Sa cliente doit retrouver un testament dérobé il y a dix mois lors d'un cambriolage suivi du meurtre du maître des lieux d'une balle de M16  dans la nuque après avoir été torturé à la lampe à souder.

Vendredi 7 juillet: sixième jour

Zatopek commence à fouiller dans le passé de la victime, s"embrouille avec l'avocate Hope Beneke, lâche l'affaire mais un indice va le faire revenir sur sa décision: la victime avait une fausse identité, certainement à cause d'un passé à oublier, à effacer.

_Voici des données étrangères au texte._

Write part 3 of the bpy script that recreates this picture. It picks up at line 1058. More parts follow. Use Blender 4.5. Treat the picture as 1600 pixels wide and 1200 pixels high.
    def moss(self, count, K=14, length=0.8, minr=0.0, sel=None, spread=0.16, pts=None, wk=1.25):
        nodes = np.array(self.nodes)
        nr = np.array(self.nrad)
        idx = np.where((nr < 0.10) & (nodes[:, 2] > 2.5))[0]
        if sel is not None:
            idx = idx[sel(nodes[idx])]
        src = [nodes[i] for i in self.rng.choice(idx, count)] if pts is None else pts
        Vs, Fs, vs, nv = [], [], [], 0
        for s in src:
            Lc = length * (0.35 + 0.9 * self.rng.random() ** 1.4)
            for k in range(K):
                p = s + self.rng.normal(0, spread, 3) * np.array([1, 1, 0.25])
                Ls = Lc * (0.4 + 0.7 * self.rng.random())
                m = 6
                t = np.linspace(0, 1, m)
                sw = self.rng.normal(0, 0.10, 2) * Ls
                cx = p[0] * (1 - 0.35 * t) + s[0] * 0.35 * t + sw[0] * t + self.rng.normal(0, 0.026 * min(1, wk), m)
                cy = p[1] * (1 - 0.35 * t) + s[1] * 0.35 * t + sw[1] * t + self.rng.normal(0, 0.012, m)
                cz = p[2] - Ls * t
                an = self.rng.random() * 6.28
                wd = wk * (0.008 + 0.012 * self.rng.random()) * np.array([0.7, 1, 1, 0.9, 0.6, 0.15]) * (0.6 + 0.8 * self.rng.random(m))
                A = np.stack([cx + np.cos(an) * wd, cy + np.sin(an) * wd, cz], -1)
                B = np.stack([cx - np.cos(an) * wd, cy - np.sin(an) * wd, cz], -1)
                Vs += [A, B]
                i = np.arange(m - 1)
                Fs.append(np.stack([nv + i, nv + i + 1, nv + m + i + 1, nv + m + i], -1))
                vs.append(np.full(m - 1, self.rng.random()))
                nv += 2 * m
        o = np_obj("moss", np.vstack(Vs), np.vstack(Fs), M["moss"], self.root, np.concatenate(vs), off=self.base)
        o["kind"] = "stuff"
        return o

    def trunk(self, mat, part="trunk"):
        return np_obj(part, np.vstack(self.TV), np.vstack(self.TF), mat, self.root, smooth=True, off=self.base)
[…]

Samedi 8 juillet: cinquième jour

Van Heerden continue de lutter contre ses démons, partagé entre l'envie dévorante de trouver la vérité et le découragement. Il termine la journée en cassant la gueule d'un médecin alors qu'il était invité à une réception. Il ne faut pas dire du mal de Mozart devant lui.

Dimanche 9 juillet: quatrième jour

Malgré le bordel créé par Van Heerden, un compromis est trouvé et un article paraît dans les principaux journaux pour essayer de joindre des personnes qui auraient connu la victime avant son changement d'identité.

Lundi 10 juillet: troisième jour

La diffusion dans les médias de l'avis de recherche permet une avancée dans l'enquête: l'identité véritable de la victime, reconnue dans l'avis par sa mère mais aussi par un inconnu qui a l'air de savoir très précisément ce qui s'est passé et ce qui risque de se passer.
Les flics s'en mêlent, Joubert, O'Grady et De Wit reprochant à leur ex-collègue de les avoir traînés dans la boue à cause des articles de presse très critiques quant à l'efficacité de la police dans cette histoire.

Mardi 11 juillet: deuxième jour

L'affaire commence à avoir des implications politico-militaires. Une injonction du tribunal oblige Beneke et Van Heerden d'arrêter leurs recherches et de livrer tous les documents en leur possession. Pendant le transfert au poste de police , ils sont attaqués et le major qui l'accompagnait meurt dans "l'accident".

Mercredi 12 juillet: premier jour

Un consensus négocié entre Van Heerden, les forces de police et le renseignement militaire lui permet de continuer tout en se limitant à la recherche du testament. Ayant été menacé dans l'accident, il s'organise pour protéger ses proches.

Jeudi 13 juillet: jour J

Un appel anonyme révèle l'endroit où est supposé se trouver l'homme qui à menacé Van Heerden en lui mettant un pistolet sur la tempe lors de l'accident, personnage-clé supposé de l'affaire. Mais l'armée le grille sur ce coup-là, l'homme est déjà mort, une mort qui n'est qu'une diversion permettant d'amoindrir la protection rapprochée dont bénéficient ses proches quand la maison de Joan Van Heerden est prise d'assaut par quatre hommes armés.  
Trois d'entre eux sont tués, un quatrième grièvement blessé à coup de bêche. un autre cadavre est découvert par Van Heerden, décidé à jouer franc-jeu, ou presque, avec ses anciens collègues flics pour griller les hommes du renseignement militaire.